Ups and Downs of Reactive + Procedural Animation
I’m going to take a break from posting about immersive mediums this week and talk about procedural animation. So, I’ve been making these audio reactive projections for the rooms that the Cave show will take place in at SIGGRAPH, as well as these LED floors for a music festival that’s happening in a week.
The software I’ve been using is called Touchdesigner, “a node based visual programming language for real time interactive multimedia content” (wikipedia). And I’ve been using it to learn GLSL code. I’ve always been a very visual learner and with the aid of nodes-based layouts for code, as well as the real-time feedback of values at each node in a block of code has made this journey an incredibly fun and intuitive one.
There was a while where I avoided ever diving too deeply into GLSL code, because it just looks soo damn confusing. Even once understanding what everything does, it’s still hard to picture what a piece of code will look like when it gets executed. Unlike how most programming languages work, in a sequential manner, GLSL code executes on each pixel on a screen in parallel. So in a sense each instruction you give it, is being sent to every single pixel on the screen at the same. And having the aid of touchdesigner visualizing the values or images being passed through in real-time really helped make it easier to understand what my code was doing. But this isn’t a post about GLSL, so I won’t dive any deeper into this rabbit hole.
So designing reactive procedural animation’s an incredibly fun and yet frustrating experience. By setting up parameters for how pixels should behave, and letting it run given an external input (ie. audio), I was often surprised by motions that I hadn’t planned for or even thought of. It’s an amazing feeling when testing the visuals, and you see a pattern or some motion that’s beautiful and has such a complex or intricate movement that you could never have imagined then key framed animated it. But, never be able to create it again – especially when you’re using a microphone as the input – since, it can be near impossible to recreate those exact same patterns of inputs. I can’t describe the number of times I’ve sneezed or dropped something and my room will light up from a pattern created from the sound, but disappear within seconds. Then I’ll spend the next few hours trying to figure out what caused that type of motion to make it happen more often, but will never get it exactly right. Trying to “debug” a procedural piece of animation can be incredibly hard sometimes. You’ll see something that you didn’t like or really like, and trying to figure out which part of your animation system is driving the corresponding animation is like looking for a needle in a haystack while it’s being churned through one of those hay bundling machines.

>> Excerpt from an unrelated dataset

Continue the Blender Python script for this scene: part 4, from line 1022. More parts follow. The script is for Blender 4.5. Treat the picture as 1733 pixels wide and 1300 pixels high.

At the same time, with systems that let you set up environments to feed in a camera or audio to drive animations is a great way to discover / explore new motions and imagery. Instead of sitting down and going about animating the usual way of previsualizing a motion in your mind and going about animating it. You start with thinking about what would look interesting if it was moved around. So for example, you could have a triangle, and what would happen if on a beat it would trigger a smaller triangle to be made and scaled smaller on each frame afterwards, until it disappears. You end up with this pulsating triangle light that creates this “infinite” hallway effect where on each beat, it’d send a triangular light pulse down the void.
Basically going about making art with the intention of letting it surprise you.